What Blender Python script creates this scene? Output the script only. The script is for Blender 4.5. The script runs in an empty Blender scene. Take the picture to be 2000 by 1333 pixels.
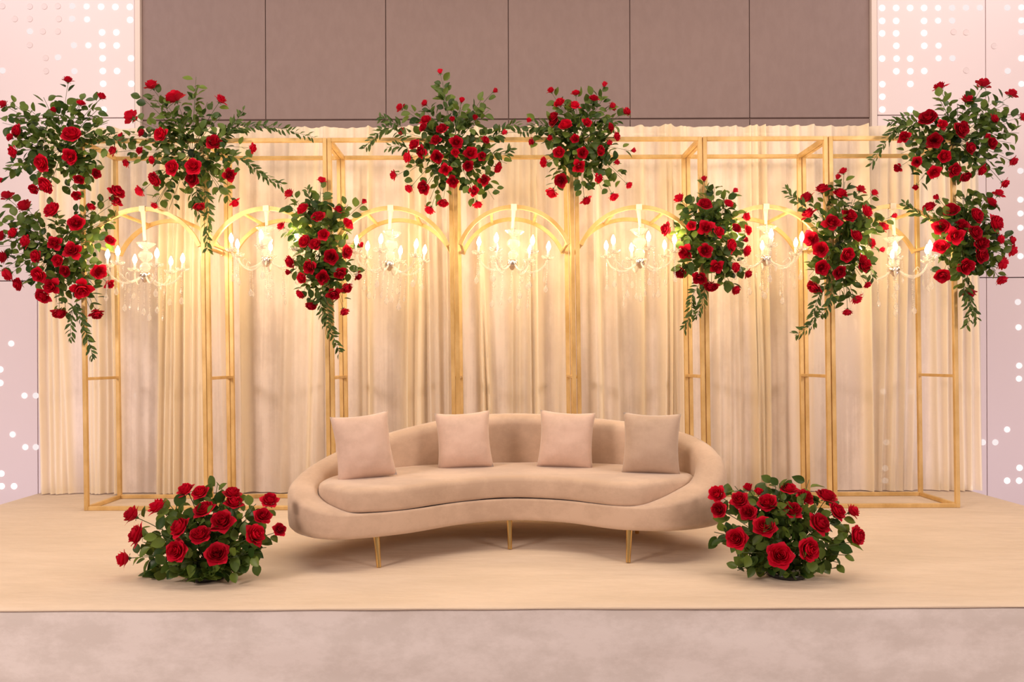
import bpy, bmesh, math, random
from mathutils import Vector, Matrix, Euler, noise
from mathutils.geometry import tessellate_polygon
random.seed(7)
R = random.Random(7)
SC = bpy.context.scene
COL = SC.collection
PI = math.pi

# ------------------------------------------------------------------ camera, world, lights, exposure
F, CX, CY, CAMY, CAMZ, ROLL = 1450.0, 972.0, 705.0, -5.0, 1.5, math.radians(0.2)
cam_d = bpy.data.cameras.new('camera')
cam_d.sensor_width = 36.0
cam_d.lens = F * 36.0 / 2000.0
cam_d.shift_x = (1000.0 - CX) / 2000.0
cam_d.shift_y = (CY - 666.5) / 2000.0
cam_d.clip_end = 100
cam = bpy.data.objects.new('camera', cam_d)
cam.location = (0, CAMY, CAMZ)
cam.rotation_euler = (Matrix.Rotation(PI / 2, 3, 'X') @ Matrix.Rotation(-ROLL, 3, 'Z')).to_euler()
COL.objects.link(cam)
SC.camera = cam

world = bpy.data.worlds.new('hall_ambient')
world.use_nodes = True
bg = world.node_tree.nodes['Background']
bg.inputs[0].default_value = (1.0, 0.80, 0.76, 1)
bg.inputs[1].default_value = 0.28
SC.world = world

def area_light(name, loc, target, size, size_y, color, power):
    d = bpy.data.lights.new(name, 'AREA')
    d.shape = 'RECTANGLE'; d.size = size; d.size_y = size_y
    d.color = color; d.energy = power
    o = bpy.data.objects.new(name, d)
    o.location = loc
    o.rotation_euler = (Vector(target) - Vector(loc)).to_track_quat('-Z', 'Y').to_euler()
    COL.objects.link(o)
    return o

area_light('ceiling_panel_light', (0.1, -1.4, 5.2), (0.1, -1.3, 0.5), 6.0, 1.4, (1.0, 0.80, 0.58), 125)
area_light('hall_light_left', (-4.6, -5.6, 3.4), (0.4, 0.0, 1.1), 1.6, 1.2, (1.0, 0.81, 0.70), 215)
area_light('hall_light_right', (4.7, -5.6, 3.4), (-0.4, 0.0, 1.1), 1.6, 1.2, (1.0, 0.81, 0.70), 150)
area_light('wall_wash_light_left', (-4.3, -0.6, 6.2), (-4.0, 1.4, 3.6), 2.0, 0.6, (1.0, 0.92, 0.91), 38)
area_light('wall_wash_light_right', (4.5, -0.6, 6.2), (4.2, 1.4, 3.6), 2.0, 0.6, (1.0, 0.87, 0.82), 46)
for sx in (-1, 1):
    area_light('added_wall_fill', (sx * 4.4, -0.9, 0.08), (sx * 4.1, 1.28, 1.9), 1.2, 0.3, (0.96, 0.86, 1.0), 17)  # unseen low fill lamps, added to brighten the lower pale walls in lavender
CHANDELIER_POWER = 10.5
CHANDELIER_COLOR = (1.0, 0.735, 0.38)

SC.view_settings.view_transform = 'Standard'
SC.view_settings.look = 'None'
SC.view_settings.gamma = 1.0
SC.view_settings.use_curve_mapping = False
SC.view_settings.exposure = 0.08
SC.cycles.max_bounces = 8
SC.cycles.transparent_max_bounces = 16
SC.cycles.sample_clamp_indirect = 6.0

# ------------------------------------------------------------------ helpers
def W(px, py, Y):
    """world point at plane Y for a point of the photograph (2000x1333)"""
    dx, dy = px - CX, py - CY
    c, s = math.cos(ROLL), math.sin(ROLL)
    dx, dy = c * dx - s * dy, s * dx + c * dy
    D = Y - CAMY
    return Vector((dx / F * D, Y, CAMZ - dy / F * D))

def mat(name, color, rough=0.6, metal=0.0, spec=0.5, **kw):
    m = bpy.data.materials.new(name)
    m.use_nodes = True
    b = m.node_tree.nodes['Principled BSDF']
    b.inputs['Base Color'].default_value = (*color, 1)
    b.inputs['Roughness'].default_value = rough
    b.inputs['Metallic'].default_value = metal
    b.inputs['Specular IOR Level'].default_value = spec
    for k, v in kw.items():
        b.inputs[k].default_value = v
    return m

def N(m, typ, **props):
    n = m.node_tree.nodes.new(typ)
    for k, v in props.items():
        setattr(n, k, v)
    return n

def L(m, a, b):
    m.node_tree.links.new(a, b)

def bsdf(m):
    return m.node_tree.nodes['Principled BSDF']

def noise_color(m, c1, c2, scale, detail=4, coord='Object', stretch=(1, 1, 1), lo=0.35, hi=0.65, rough=0.6):
    tc = N(m, 'ShaderNodeTexCoord'); mp = N(m, 'ShaderNodeMapping')
    mp.inputs['Scale'].default_value = stretch
    nz = N(m, 'ShaderNodeTexNoise'); nz.inputs['Scale'].default_value = scale; nz.inputs['Detail'].default_value = detail
    nz.inputs['Roughness'].default_value = rough
    rp = N(m, 'ShaderNodeValToRGB')
    rp.color_ramp.elements[0].position = lo; rp.color_ramp.elements[0].color = (*c1, 1)
    rp.color_ramp.elements[1].position = hi; rp.color_ramp.elements[1].color = (*c2, 1)
    L(m, tc.outputs[coord], mp.inputs[0]); L(m, mp.outputs[0], nz.inputs['Vector'])
    L(m, nz.outputs['Fac'], rp.inputs[0]); L(m, rp.outputs[0], bsdf(m).inputs['Base Color'])
    return mp, nz, rp

def bump(m, scale, strength, dist=0.01, stretch=(1, 1, 1), detail=4, coord='Object'):
    tc = N(m, 'ShaderNodeTexCoord'); mp = N(m, 'ShaderNodeMapping')
    mp.inputs['Scale'].default_value = stretch
    nz = N(m, 'ShaderNodeTexNoise'); nz.inputs['Scale'].default_value = scale; nz.inputs['Detail'].default_value = detail
    bp = N(m, 'ShaderNodeBump'); bp.inputs['Strength'].default_value = strength; bp.inputs['Distance'].default_value = dist
    L(m, tc.outputs[coord], mp.inputs[0]); L(m, mp.outputs[0], nz.inputs['Vector'])
    L(m, nz.outputs['Fac'], bp.inputs['Height']); L(m, bp.outputs[0], bsdf(m).inputs['Normal'])

def mesh(name, verts, faces, m=None, smooth=False):
    me = bpy.data.meshes.new(name)
    me.from_pydata([tuple(v) for v in verts], [], faces)
    me.update()
    if smooth:
        me.polygons.foreach_set('use_smooth', [True] * len(me.polygons))
    if m: me.materials.append(m)
    return me

def link(name, me, parent=None, loc=None, mtx=None):
    o = bpy.data.objects.new(name, me)
    COL.objects.link(o)
    if parent: o.parent = parent
    if loc is not None: o.location = loc
    if mtx is not None: o.matrix_local = mtx
    return o

def tag(o, label=None, cat=None, group=None, kind=None):
    if label: o['label'] = label
    if cat: o['category'] = cat
    if group: o['group'] = group
    if kind: o['kind'] = kind
    return o

def empty(name, loc, label, cat, group=None):
    o = bpy.data.objects.new(name, None)
    o.empty_display_size = 0.1
    COL.objects.link(o)
    o.location = loc
    return tag(o, label, cat, group)

class MB:
    """collects pieces of one mesh"""
    def __init__(self): self.v, self.f = [], []
    def add(self, vs, fs):
        n = len(self.v); self.v += [Vector(v) for v in vs]; self.f += [tuple(i + n for i in f) for f in fs]
    def box(self, a, b, bev=0.0):
        x0, y0, z0 = a; x1, y1, z1 = b
        self.add([(x0,y0,z0),(x1,y0,z0),(x1,y1,z0),(x0,y1,z0),(x0,y0,z1),(x1,y0,z1),(x1,y1,z1),(x0,y1,z1)],
                 [(3,2,1,0),(4,5,6,7),(0,1,5,4),(1,2,6,5),(2,3,7,6),(3,0,4,7)])
    def bar(self, p, q, w, d, up=(0, 1, 0)):
        p, q = Vector(p), Vector(q); t = (q - p).normalized(); u = Vector(up)
        if abs(t.dot(u)) > 0.95: u = Vector((1, 0, 0))
        s = t.cross(u).normalized(); u = s.cross(t).normalized()
        vs = []
        for e in (p, q):
            for a, b in ((-1,-1),(1,-1),(1,1),(-1,1)): vs.append(e + s * (a * w / 2) + u * (b * d / 2))
        self.add(vs, [(3,2,1,0),(4,5,6,7),(0,1,5,4),(1,2,6,5),(2,3,7,6),(3,0,4,7)])
    def tube(self, pts, r, n=6, cap=True):
        pts = [Vector(p) for p in pts]; rs = r if isinstance(r, (list, tuple)) else [r] * len(pts)
        vs, fs = [], []
        ref = Vector((0.31, 0.52, 0.8)).normalized()
        for i, p in enumerate(pts):
            t = (pts[min(i + 1, len(pts) - 1)] - pts[max(i - 1, 0)]).normalized()
            s = t.cross(ref)
            if s.length < 1e-3: s = t.cross(Vector((1, 0, 0)))
            s.normalize(); u = t.cross(s)
            for k in range(n):
                a = 2 * PI * k / n; vs.append(p + (s * math.cos(a) + u * math.sin(a)) * rs[i])
        for i in range(len(pts) - 1):
            for k in range(n):
                k2 = (k + 1) % n; fs.append((i*n+k, i*n+k2, (i+1)*n+k2, (i+1)*n+k))
        if cap:
            fs.append(tuple(reversed(range(n)))); fs.append(tuple((len(pts)-1)*n + k for k in range(n)))
        self.add(vs, fs)
    def lathe(self, prof, n=16, at=(0, 0, 0)):
        vs, fs = [], []
        for r, z in prof:
            for k in range(n):
                a = 2 * PI * k / n; vs.append((at[0] + r * math.cos(a), at[1] + r * math.sin(a), at[2] + z))
        for i in range(len(prof) - 1):
            for k in range(n):
                k2 = (k + 1) % n; fs.append((i*n+k, i*n+k2, (i+1)*n+k2, (i+1)*n+k))
        self.add(vs, fs)
    def mesh(self, name, m, smooth=False): return mesh(name, self.v, self.f, m, smooth)

def bevelled(me, w, seg=2):
    bm = bmesh.new(); bm.from_mesh(me)
    bmesh.ops.bevel(bm, geom=bm.edges[:], offset=w, segments=seg, affect='EDGES', profile=0.7)
    bm.to_mesh(me); bm.free(); return me

# ------------------------------------------------------------------ materials
M_gold = mat('gold_paint', (0.72, 0.44, 0.13), 0.45, 0.30)
noise_color(M_gold, (0.56, 0.345, 0.115), (0.77, 0.53, 0.235), 6, 5, stretch=(1, 1, 0.6))
M_brass = mat('polished_brass', (0.85, 0.55, 0.2), 0.18, 1.0)

M_dark = mat('mauve_wall_fabric', (0.27, 0.185, 0.165), 0.95, 0, 0.1)
noise_color(M_dark, (0.285, 0.210, 0.198), (0.305, 0.226, 0.213), 9, 6, stretch=(2, 1, 1))
bump(M_dark, 300, 0.15, 0.002)
M_groove = mat('groove_shadow_gap', (0.16, 0.105, 0.095), 0.9, 0, 0.1)
M_light = mat('pale_metal_panel', (0.86, 0.74, 0.75), 0.45, 0.0, 0.4)
M_trim = mat('white_trim', (0.80, 0.68, 0.62), 0.5)
M_floor = mat('hall_carpet', (0.30, 0.22, 0.19), 0.95)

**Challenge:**
From the first line of the listing above, repeat every line through the one holding "PI = math.pi". Both ends count, and pictures stay out.

**Task answer:**
What Blender Python script creates this scene? Output the script only. The script is for Blender 4.5. The script runs in an empty Blender scene. Take the picture to be 2000 by 1333 pixels.
import bpy, bmesh, math, random
from mathutils import Vector, Matrix, Euler, noise
from mathutils.geometry import tessellate_polygon
random.seed(7)
R = random.Random(7)
SC = bpy.context.scene
COL = SC.collection
PI = math.pi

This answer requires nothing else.